Monday 5 September 2011

Familiar friends - plus a new one





As with the white and yellow butterflies, so with the browns. Our cottage in France was in the heart of the countryside and we were surrounded by Meadow Browns (the two top pictures), the occasional Wall butterfly basking in the sun (small pic on left) and Small Heaths tripping across the roughly-mown lawn (next two pics below). Sorry my instructions re pics are rather confusing but I'm trying to cram as many in as possible as a record of the butterflies I found.



Whether these are continental versions of our familiar friends, I am not sure, but they look exactly the same to my (somewhat untrustworthy) eye, although I briefly thought that I'd found an unusual variety in this one, below. In fact the pronounced ribbing is the effect of low sunlight. It illustrates well how the wings of a butterfly resemble the sail of a yacht when stiffened by wooden battens or strakes.

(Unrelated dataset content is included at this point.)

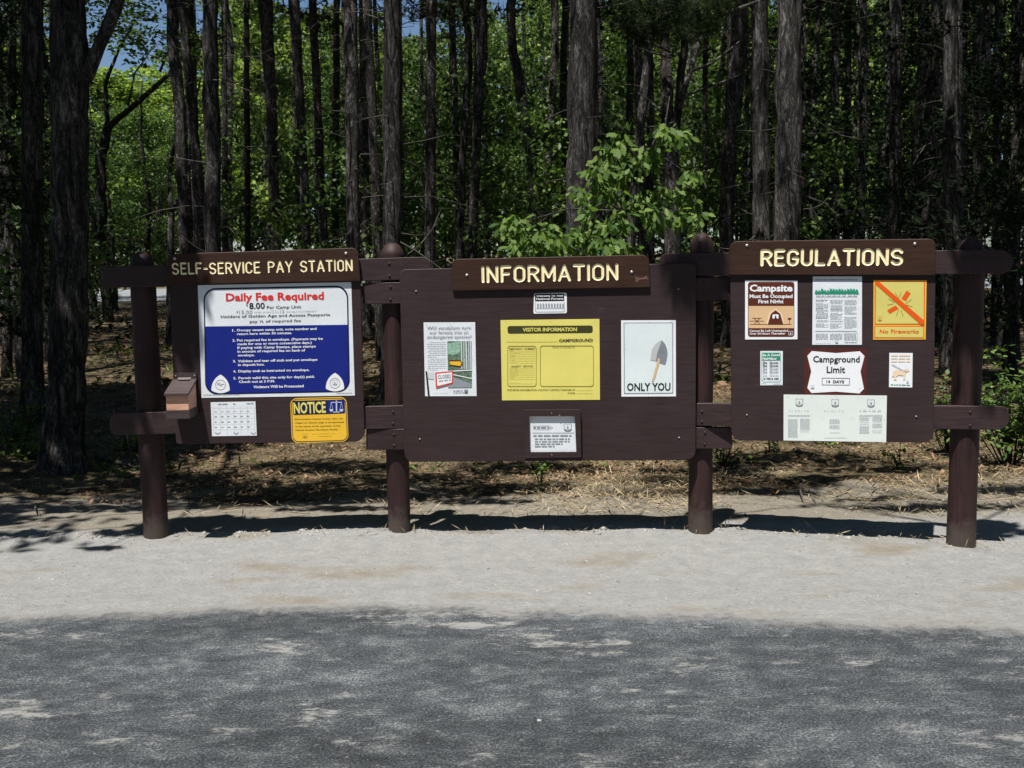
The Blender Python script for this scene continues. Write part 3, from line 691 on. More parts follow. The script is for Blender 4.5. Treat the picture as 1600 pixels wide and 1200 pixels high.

(Either that, or it's some sort of Ringlet. I'm hoping an expert on European butterflies may chance across these French bulletins and put me right when wrong, as my moth buddies do).

There was one novelty, though, which initially I took to be a White Admiral because of the white barring of its topwings - which alas, it hardly ever shows when at rest. The best effort I can make at showing them is below but it was taken at long range and is characteristically blurred. There are actually two butterflies in the pic, an amorous pair which I felt it would have been unfair to pursue too closely. And there were a lot of brambles.


I think that this mystery insect is a Woodland Grayling; certainly it liked shade and one of the several which lived around the cottage was always to be found under a clump of trees where the owner kept his pile of chopped wood. Like the UK Grayling, it is expert at camouflaging itself when at rest; not only by folding its wings tightly and slipping the forewing down as far as possible, but by turning to cast the smallest possible shadow when it was caught in the sunlight. Normally it tried to settle in shade.